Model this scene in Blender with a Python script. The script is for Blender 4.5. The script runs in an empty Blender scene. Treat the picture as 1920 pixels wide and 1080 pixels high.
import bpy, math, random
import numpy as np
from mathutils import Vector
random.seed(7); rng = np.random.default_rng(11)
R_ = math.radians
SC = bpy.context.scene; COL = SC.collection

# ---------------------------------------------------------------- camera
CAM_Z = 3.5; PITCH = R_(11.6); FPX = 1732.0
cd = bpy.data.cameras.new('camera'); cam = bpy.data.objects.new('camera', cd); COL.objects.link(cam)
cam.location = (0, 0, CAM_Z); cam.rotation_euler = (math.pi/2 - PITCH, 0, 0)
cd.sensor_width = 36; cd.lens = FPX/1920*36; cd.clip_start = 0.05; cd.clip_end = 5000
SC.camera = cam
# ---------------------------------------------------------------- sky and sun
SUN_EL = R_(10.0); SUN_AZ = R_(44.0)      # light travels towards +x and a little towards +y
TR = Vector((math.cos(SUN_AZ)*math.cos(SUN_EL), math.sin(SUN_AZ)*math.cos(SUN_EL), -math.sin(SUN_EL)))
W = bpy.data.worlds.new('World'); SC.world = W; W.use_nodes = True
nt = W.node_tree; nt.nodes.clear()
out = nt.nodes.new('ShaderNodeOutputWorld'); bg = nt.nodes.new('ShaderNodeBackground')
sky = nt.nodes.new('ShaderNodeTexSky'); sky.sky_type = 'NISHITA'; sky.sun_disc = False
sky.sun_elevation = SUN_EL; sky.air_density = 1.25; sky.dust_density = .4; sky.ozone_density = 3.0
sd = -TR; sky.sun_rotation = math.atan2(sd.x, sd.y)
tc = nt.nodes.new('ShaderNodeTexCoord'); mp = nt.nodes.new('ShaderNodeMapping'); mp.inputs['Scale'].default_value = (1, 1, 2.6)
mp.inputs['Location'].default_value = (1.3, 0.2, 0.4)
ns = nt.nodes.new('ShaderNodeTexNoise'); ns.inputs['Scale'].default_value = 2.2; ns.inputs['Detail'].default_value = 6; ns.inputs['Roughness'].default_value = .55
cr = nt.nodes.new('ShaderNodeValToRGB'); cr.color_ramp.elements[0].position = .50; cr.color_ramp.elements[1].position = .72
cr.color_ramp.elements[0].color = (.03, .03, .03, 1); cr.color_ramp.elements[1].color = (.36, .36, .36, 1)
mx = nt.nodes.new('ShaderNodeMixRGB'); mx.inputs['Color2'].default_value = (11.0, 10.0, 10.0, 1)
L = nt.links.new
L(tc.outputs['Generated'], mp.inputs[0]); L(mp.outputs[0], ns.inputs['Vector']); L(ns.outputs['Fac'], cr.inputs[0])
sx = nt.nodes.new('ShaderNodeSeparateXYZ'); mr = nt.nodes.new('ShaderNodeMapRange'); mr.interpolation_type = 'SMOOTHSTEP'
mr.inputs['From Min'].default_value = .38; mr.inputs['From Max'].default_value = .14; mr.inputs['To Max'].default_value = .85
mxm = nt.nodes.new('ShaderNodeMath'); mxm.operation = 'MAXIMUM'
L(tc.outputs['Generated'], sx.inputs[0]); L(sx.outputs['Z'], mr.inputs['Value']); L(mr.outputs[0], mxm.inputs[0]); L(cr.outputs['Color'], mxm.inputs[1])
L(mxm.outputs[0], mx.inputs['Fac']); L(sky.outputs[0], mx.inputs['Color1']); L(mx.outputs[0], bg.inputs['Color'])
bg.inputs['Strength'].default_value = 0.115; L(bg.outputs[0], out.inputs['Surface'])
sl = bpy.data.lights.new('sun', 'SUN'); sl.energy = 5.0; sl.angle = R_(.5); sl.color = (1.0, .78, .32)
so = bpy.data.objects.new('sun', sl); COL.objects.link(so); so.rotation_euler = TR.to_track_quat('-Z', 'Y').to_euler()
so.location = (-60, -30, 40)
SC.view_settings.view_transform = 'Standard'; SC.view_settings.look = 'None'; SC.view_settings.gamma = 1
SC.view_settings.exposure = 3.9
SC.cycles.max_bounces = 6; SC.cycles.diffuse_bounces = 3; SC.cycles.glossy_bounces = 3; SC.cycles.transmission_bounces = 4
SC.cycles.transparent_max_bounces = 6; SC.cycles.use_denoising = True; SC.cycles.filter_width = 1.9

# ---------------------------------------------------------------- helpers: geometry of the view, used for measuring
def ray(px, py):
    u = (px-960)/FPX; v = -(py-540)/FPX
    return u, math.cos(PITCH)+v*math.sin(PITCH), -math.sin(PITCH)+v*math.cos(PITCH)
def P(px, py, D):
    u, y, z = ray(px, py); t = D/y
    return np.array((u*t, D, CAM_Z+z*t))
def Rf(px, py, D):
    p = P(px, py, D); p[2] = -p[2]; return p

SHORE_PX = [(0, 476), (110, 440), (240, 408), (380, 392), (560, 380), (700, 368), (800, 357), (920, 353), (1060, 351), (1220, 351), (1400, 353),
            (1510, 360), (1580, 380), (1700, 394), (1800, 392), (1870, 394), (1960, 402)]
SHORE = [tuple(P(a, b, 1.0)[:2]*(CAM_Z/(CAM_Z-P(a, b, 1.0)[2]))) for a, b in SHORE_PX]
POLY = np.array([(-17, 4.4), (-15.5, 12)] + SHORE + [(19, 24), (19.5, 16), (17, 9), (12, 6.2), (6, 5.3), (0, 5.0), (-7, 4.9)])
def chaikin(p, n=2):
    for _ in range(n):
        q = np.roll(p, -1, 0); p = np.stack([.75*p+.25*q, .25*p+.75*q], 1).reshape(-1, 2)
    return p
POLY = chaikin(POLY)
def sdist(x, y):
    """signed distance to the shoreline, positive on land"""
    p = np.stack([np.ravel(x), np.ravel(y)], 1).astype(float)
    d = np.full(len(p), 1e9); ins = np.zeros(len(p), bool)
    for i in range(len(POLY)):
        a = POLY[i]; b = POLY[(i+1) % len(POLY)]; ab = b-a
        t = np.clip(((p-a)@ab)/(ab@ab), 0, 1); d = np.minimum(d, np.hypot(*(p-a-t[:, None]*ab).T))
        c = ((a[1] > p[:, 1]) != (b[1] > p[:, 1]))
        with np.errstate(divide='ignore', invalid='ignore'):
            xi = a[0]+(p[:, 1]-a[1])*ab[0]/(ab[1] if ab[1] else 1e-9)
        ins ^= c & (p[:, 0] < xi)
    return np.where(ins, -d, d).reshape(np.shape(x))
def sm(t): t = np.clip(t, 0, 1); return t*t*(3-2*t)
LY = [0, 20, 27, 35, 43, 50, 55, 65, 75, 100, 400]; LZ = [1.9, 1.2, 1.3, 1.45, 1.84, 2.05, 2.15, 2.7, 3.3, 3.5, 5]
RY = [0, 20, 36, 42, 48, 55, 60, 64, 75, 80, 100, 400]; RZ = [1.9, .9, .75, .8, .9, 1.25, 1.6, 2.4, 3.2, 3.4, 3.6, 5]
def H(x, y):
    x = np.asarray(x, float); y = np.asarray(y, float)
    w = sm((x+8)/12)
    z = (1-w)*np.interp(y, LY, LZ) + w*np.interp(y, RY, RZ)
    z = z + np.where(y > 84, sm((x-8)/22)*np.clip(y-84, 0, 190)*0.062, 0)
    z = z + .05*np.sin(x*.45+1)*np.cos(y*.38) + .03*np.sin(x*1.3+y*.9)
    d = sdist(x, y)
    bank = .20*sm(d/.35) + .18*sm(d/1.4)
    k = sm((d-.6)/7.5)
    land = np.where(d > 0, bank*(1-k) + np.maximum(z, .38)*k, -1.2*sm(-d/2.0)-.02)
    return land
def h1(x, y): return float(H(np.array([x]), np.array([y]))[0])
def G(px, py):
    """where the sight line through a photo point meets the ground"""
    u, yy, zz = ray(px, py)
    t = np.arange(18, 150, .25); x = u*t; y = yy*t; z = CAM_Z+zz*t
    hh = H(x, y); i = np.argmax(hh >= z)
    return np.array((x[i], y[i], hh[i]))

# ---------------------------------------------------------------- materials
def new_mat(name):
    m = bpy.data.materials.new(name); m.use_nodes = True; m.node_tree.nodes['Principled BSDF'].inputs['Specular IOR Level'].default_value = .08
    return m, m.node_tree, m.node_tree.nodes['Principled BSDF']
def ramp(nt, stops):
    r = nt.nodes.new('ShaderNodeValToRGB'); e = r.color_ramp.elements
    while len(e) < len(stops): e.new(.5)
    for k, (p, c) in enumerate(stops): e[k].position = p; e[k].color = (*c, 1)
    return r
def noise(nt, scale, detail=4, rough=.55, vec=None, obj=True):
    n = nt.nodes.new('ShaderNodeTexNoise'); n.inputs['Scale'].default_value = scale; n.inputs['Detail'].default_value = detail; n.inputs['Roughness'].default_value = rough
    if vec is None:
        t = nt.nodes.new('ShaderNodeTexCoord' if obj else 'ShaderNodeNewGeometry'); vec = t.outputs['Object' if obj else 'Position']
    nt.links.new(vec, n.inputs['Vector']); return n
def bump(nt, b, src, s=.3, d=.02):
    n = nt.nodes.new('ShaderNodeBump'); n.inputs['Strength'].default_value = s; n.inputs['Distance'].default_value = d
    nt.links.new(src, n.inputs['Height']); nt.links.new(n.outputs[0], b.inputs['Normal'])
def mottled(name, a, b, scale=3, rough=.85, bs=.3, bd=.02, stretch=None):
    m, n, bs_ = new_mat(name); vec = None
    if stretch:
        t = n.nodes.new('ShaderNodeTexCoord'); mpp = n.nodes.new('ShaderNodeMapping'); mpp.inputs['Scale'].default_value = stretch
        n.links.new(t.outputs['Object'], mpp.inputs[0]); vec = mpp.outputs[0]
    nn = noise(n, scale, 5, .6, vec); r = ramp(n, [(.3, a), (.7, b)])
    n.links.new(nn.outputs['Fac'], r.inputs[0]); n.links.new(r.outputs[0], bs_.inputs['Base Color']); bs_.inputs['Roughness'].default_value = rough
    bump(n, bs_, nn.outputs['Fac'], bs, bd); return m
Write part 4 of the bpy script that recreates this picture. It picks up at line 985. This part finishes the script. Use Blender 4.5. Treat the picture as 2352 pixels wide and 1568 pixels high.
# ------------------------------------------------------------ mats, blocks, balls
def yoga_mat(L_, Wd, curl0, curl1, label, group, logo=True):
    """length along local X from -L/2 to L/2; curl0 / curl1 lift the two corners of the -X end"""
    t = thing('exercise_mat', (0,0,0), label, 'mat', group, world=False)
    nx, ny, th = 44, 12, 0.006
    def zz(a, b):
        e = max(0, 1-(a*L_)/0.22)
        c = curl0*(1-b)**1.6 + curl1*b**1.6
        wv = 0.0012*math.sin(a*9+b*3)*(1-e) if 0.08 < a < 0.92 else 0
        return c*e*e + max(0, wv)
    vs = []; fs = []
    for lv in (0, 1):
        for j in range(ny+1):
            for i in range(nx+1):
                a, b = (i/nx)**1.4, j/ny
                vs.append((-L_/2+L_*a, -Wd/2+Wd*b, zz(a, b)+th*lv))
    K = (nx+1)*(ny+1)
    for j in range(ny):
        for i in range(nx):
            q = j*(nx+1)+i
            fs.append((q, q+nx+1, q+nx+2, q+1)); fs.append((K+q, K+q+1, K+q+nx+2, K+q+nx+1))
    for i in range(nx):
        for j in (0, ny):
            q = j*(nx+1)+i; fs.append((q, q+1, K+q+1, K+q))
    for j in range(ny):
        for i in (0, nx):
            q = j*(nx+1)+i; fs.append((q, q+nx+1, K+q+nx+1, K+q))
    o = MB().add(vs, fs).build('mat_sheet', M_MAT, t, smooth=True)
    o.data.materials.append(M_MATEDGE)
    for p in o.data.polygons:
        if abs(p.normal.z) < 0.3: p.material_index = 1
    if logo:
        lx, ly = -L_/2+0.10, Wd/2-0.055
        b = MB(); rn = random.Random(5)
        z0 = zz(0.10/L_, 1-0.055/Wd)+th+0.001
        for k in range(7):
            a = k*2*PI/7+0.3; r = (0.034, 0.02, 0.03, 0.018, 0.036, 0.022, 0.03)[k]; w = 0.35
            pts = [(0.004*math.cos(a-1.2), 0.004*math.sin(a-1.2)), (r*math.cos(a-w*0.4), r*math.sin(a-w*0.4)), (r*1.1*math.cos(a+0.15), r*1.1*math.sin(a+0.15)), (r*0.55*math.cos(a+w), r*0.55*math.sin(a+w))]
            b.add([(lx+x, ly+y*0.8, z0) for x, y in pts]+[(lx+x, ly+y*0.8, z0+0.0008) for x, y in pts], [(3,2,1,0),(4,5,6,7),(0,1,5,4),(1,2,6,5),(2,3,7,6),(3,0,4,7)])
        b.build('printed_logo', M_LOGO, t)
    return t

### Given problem
Starting with the first line of the data above, copy each line exactly until you reach the line with "SC = bpy.context.scene; COL = SC.collection"; include that line as well.

### Worked answer
Model this scene in Blender with a Python script. The script is for Blender 4.5. The script runs in an empty Blender scene. Treat the picture as 1920 pixels wide and 1080 pixels high.
import bpy, math, random
import numpy as np
from mathutils import Vector
random.seed(7); rng = np.random.default_rng(11)
R_ = math.radians
SC = bpy.context.scene; COL = SC.collection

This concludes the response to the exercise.